Foreign firms investing in the US will someday bring their firms with them - foreign firms who need US presence and will challenge US firms for talent, clients.

Looking at locations where there is a lot of international trade exposure, but also where that exposure is changing at a more rapid rate!

Iii strategy - Mumbai, dubai, shanghai. “Nothing against it,” but there is a bigger picture

Latin America has as much trade activity as Europe. Most of that is Mexico, followed by Brazil & Argentina.

More trade in Europe than in Asia. Last year American businesses invested more into Europe than SWF and individual foreign investors from middle east invested in US.

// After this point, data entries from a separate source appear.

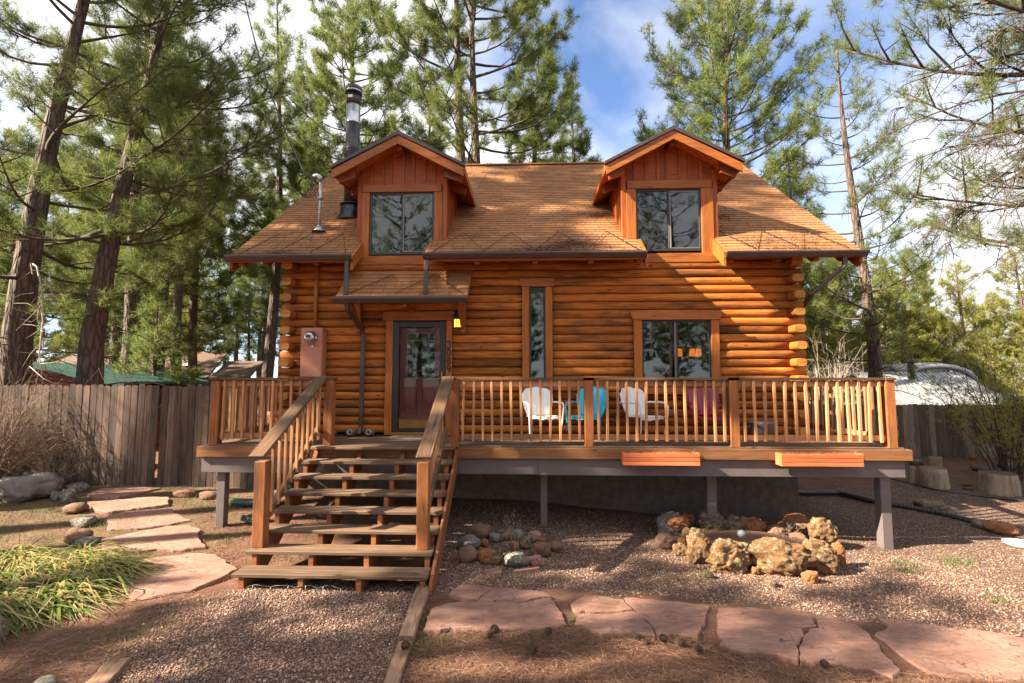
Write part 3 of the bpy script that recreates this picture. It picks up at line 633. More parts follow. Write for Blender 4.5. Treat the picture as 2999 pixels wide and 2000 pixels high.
    # window
    win = box('window', wx0, wx1, FY - .005, FY + .03, wz0, wz0 + .04, M['frame'], cabin)
    tag(win, ('dormer window beside the stove pipe', 'dormer window with a half drawn blind')[idx])
    xm = (wx0 + wx1) / 2 + .02
    box('frame', wx0, wx0 + .035, FY - .004, FY + .03, wz0 + .041, wz1, M['frame'], win)
    box('frame', wx1 - .035, wx1, FY - .004, FY + .03, wz0 + .041, wz1, M['frame'], win)
    box('frame', wx0 + .036, wx1 - .036, FY - .004, FY + .03, wz1 - .04, wz1, M['frame'], win)
    box('sash', xm - .028, xm, FY - .012, FY + .016, wz0 + .045, wz1 - .045, M['frame'], win)
    box('sash', xm + .001, xm + .03, FY - .014, FY + .016, wz0 + .045, wz1 - .045, M['framel'], win)
    box('sash', xm + .031, wx1 - .036, FY - .010, FY + .012, wz1 - .068, wz1 - .041, M['framel'], win)
    box('sash', xm + .031, wx1 - .036, FY - .010, FY + .012, wz0 + .041, wz0 + .068, M['framel'], win)
    box('pane', wx0 + .036, xm - .029, FY + .018, FY + .024, wz0 + .041, wz1 - .041, M['glass'], win, 0)
    box('pane', xm + .031, wx1 - .037, FY - .002, FY + .004, wz0 + .069, wz1 - .069, M['glass'], win, 0)
    if idx == 1:
        for q in range(26): box('blind_slat', xm + .05, wx1 - .05, FY + .06, FY + .085, wz1 - .08 - q * .022, wz1 - .062 - q * .022, M['blind'], win, 0)
    box('attic_wall', x0 - .02, x1 + .02, 10.88, 10.93, 4.5, 7.0, M['room'], cabin)
    box('attic_floor', x0 - .02, x1 + .02, FY + .1, 10.87, 4.60, 4.66, M['room'], cabin)
dormer(*D1, 0); dormer(*D2, 1)

# ---- gutters and downspouts
def gutter(x0, x1, y, zt, parent):
    prof = [(y, zt), (y - .012, zt), (y - .02, zt - .02), (y - .012, zt - .045), (y + .03, zt - .105), (y + .115, zt - .105), (y + .115, zt - .003), (y + .105, zt - .003), (y + .105, zt - .09), (y + .035, zt - .09), (y + .012, zt - .05)]
    return prism('gutter', prof, 'x', x0, x1, M['gutter'], parent)
gutter(XL - .03, N1[0] + .01, EY - .10, EZ + .01, cabin); gutter(N1[1] - .01, N2[0] + .01, EY - .10, EZ + .02, cabin); gutter(N2[1] - .01, XR + .03, EY - .10, EZ + .0, cabin)
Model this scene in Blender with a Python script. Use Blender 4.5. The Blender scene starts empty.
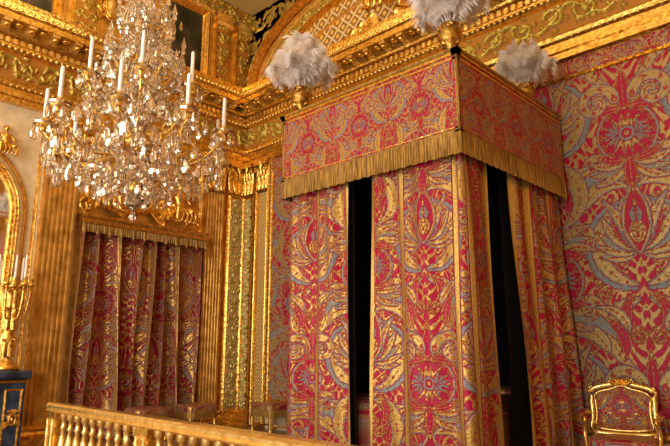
import bpy, math, random
import numpy as np
from mathutils import Vector, Matrix
random.seed(7); rng=np.random.RandomState(7)
pi=math.pi
XL=-9.73; XR=1.35; YH=7.42; YB=-4.2; ZC=9.0
# ------------------------------------------------------------------ materials
def mat_new(name):
    m=bpy.data.materials.new(name); m.use_nodes=True
    nt=m.node_tree; b=nt.nodes['Principled BSDF']; return m,nt,b
def link(nt,a,b): nt.links.new(a,b)
def noise(nt,scale,detail=3,vec=None):
    n=nt.nodes.new('ShaderNodeTexNoise'); n.inputs['Scale'].default_value=scale; n.inputs['Detail'].default_value=detail
    if vec is None:
        tc=nt.nodes.new('ShaderNodeTexCoord'); vec=tc.outputs['Object']
    link(nt,vec,n.inputs['Vector']); return n
def ramp(nt,fac,stops):
    r=nt.nodes.new('ShaderNodeValToRGB'); el=r.color_ramp.elements
    while len(el)<len(stops): el.new(0.5)
    for e,(p,c) in zip(el,stops): e.position=p; e.color=(*c,1)
    link(nt,fac,r.inputs['Fac']); return r
def mathn(nt,op,a,b=None,clamp=False):
    n=nt.nodes.new('ShaderNodeMath'); n.operation=op; n.use_clamp=clamp
    for i,v in enumerate((a,b)):
        if v is None: continue
        if isinstance(v,(int,float)): n.inputs[i].default_value=v
        else: link(nt,v,n.inputs[i])
    return n.outputs[0]
def mix(nt,fac,a,b):
    n=nt.nodes.new('ShaderNodeMix'); n.data_type='RGBA'
    for s,v in ((n.inputs[0],fac),(n.inputs[6],a),(n.inputs[7],b)):
        if isinstance(v,tuple): s.default_value=(*v,1)
        elif isinstance(v,(int,float)): s.default_value=v
        else: link(nt,v,s)
    return n.outputs[2]
def bump(nt,b,h,strength=0.3,dist=0.02):
    n=nt.nodes.new('ShaderNodeBump'); n.inputs['Strength'].default_value=strength; n.inputs['Distance'].default_value=dist
    link(nt,h,n.inputs['Height']); link(nt,n.outputs[0],b.inputs['Normal'])
def metal(name,c1,c2,rough=0.33,met=0.9,bs=0.35,scale=14):
    m,nt,b=mat_new(name)
    n=noise(nt,scale,5)
    r=ramp(nt,n.outputs[0],[(0.32,c1),(0.62,c2)]); link(nt,r.outputs[0],b.inputs['Base Color'])
    b.inputs['Metallic'].default_value=met; b.inputs['Roughness'].default_value=rough
    bump(nt,b,n.outputs[0],bs,0.02); return m
def plain(name,c,rough=0.6,met=0,var=0.12,scale=8,**kw):
    m,nt,b=mat_new(name); n=noise(nt,scale,4)
    r=ramp(nt,n.outputs[0],[(0.3,tuple(x*(1-var) for x in c)),(0.7,tuple(min(1,x*(1+var)) for x in c))])
    link(nt,r.outputs[0],b.inputs['Base Color']); b.inputs['Roughness'].default_value=rough; b.inputs['Metallic'].default_value=met
    for k,v in kw.items(): b.inputs[k].default_value=v
    return m
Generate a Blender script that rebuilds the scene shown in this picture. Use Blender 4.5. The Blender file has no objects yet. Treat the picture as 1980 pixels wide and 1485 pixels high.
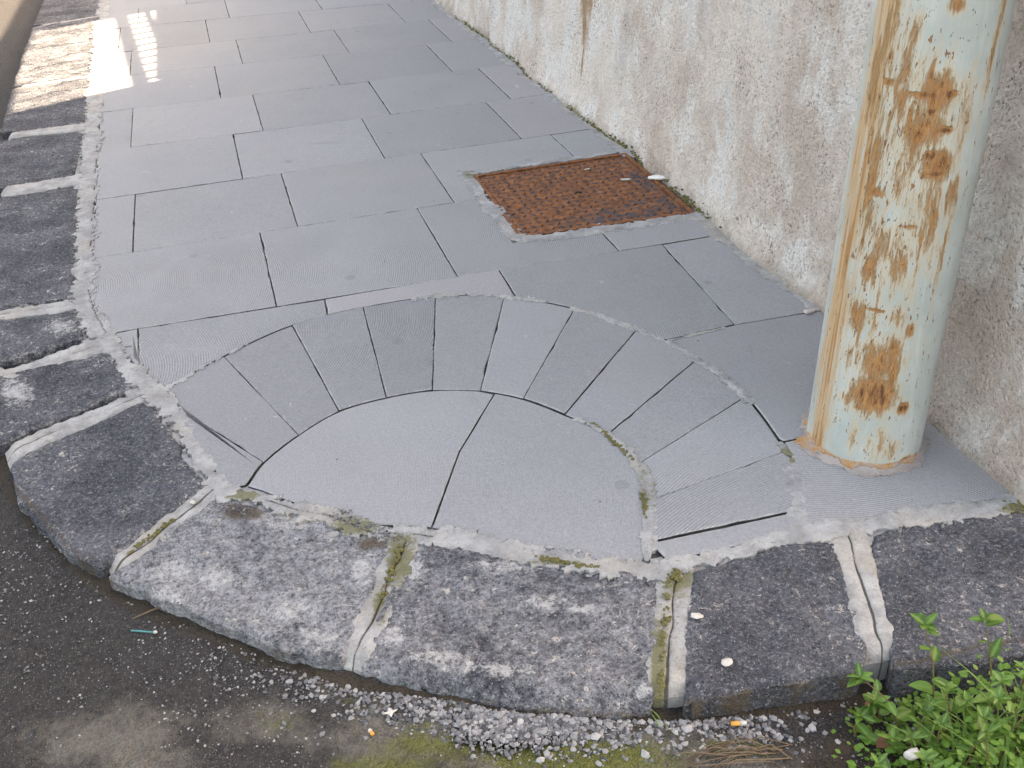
import bpy, bmesh, math, random
import numpy as np
from mathutils import Matrix, Vector

random.seed(7)
SC = bpy.context.scene
COL = SC.collection

# ------------------------------------------------------------------ camera
F_PX, PITCH, ROLL, YAW = 1940.32, 0.563560, -0.045406, -0.271092
CX, CY, CAM_H = 990.0, 742.5, 1.23
_f = np.array([0, math.cos(PITCH), -math.sin(PITCH)]); _x = np.array([1.0, 0, 0]); _u = np.cross(_x, _f)
_x2 = math.cos(ROLL) * _x + math.sin(ROLL) * _u
_u2 = -math.sin(ROLL) * _x + math.cos(ROLL) * _u
_Rz = np.array([[math.cos(YAW), -math.sin(YAW), 0], [math.sin(YAW), math.cos(YAW), 0], [0, 0, 1]])
AX, AU, AF = _Rz @ _x2, _Rz @ _u2, _Rz @ _f
cam = bpy.data.objects.new('camera', bpy.data.cameras.new('camera'))
COL.objects.link(cam); SC.camera = cam
cam.data.sensor_width = 36.0; cam.data.lens = F_PX / 1980 * 36.0
cam.data.clip_start = 0.02; cam.data.clip_end = 2000
cam.matrix_world = Matrix(((AX[0], AU[0], -AF[0], 0), (AX[1], AU[1], -AF[1], 0), (AX[2], AU[2], -AF[2], CAM_H), (0, 0, 0, 1)))

# ------------------------------------------------------------------ light
SUN_EL = math.radians(36); SUN_AZ = math.radians(24)          # azimuth measured from +X towards +Y
w = bpy.data.worlds.new('World'); SC.world = w; w.use_nodes = True
wn = w.node_tree; bg = wn.nodes['Background']
sky = wn.nodes.new('ShaderNodeTexSky'); sky.sky_type = 'NISHITA'; sky.sun_disc = False
sky.sun_elevation = SUN_EL; sky.sun_rotation = math.radians(90) - SUN_AZ
sky.air_density = 1.0; sky.dust_density = 4.0; sky.ozone_density = 1.0
wn.links.new(sky.outputs[0], bg.inputs[0]); bg.inputs[1].default_value = 0.15
sl = bpy.data.lights.new('sun', 'SUN'); sl.energy = 5.0; sl.angle = math.radians(0.5); sl.color = (1, 0.97, 0.93)
sun = bpy.data.objects.new('sun', sl); COL.objects.link(sun)
sd = Vector((math.cos(SUN_EL) * math.cos(SUN_AZ), math.cos(SUN_EL) * math.sin(SUN_AZ), math.sin(SUN_EL)))
sun.rotation_euler = sd.to_track_quat('Z', 'Y').to_euler(); sun.location = sd * 20
SC.view_settings.view_transform = 'Standard'; SC.view_settings.look = 'None'
SC.view_settings.gamma = 1.0; SC.view_settings.use_curve_mapping = False
SC.view_settings.exposure = 2.95
SC.view_settings.use_white_balance = True
SC.view_settings.white_balance_temperature = 9900; SC.view_settings.white_balance_tint = 15
SC.cycles.use_denoising = True
SC.cycles.max_bounces = 4; SC.cycles.diffuse_bounces = 3; SC.cycles.glossy_bounces = 2
SC.cycles.use_adaptive_sampling = True; SC.cycles.adaptive_threshold = 0.02

# ------------------------------------------------------------------ helpers
def G(U, V, z=0.0):
    d = (U - CX) * AX - (V - CY) * AU + F_PX * AF
    t = (z - CAM_H) / d[2]
    return (d[0] * t, d[1] * t)
def GL(pts, z=0.0): return [G(a, b, z) for a, b in pts]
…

Demographics - China is an aging population that will have a declining work population within the next 10-20 years. India is looking to grow working population in the course of next few decades.

Latin America - growing investment in foreign firms, and declining volume in acquiring (though increase dollar values). There is no clear leader in the Latin American space in terms of legal representation, so there may be an open operation there.

Cross border revenue growing faster than domestic revenue. Almost no firms have in-house capacity to handle cross-border issues.

Two dimensions for competitive landscape - value perception vs size

Clementi law in the UK - will allow foreign equity investment in UK firms.

Firms starting to go public in Australia, will be seeing this in the US?

Office based profitability can drive a wedge to prevent acting as a global firm.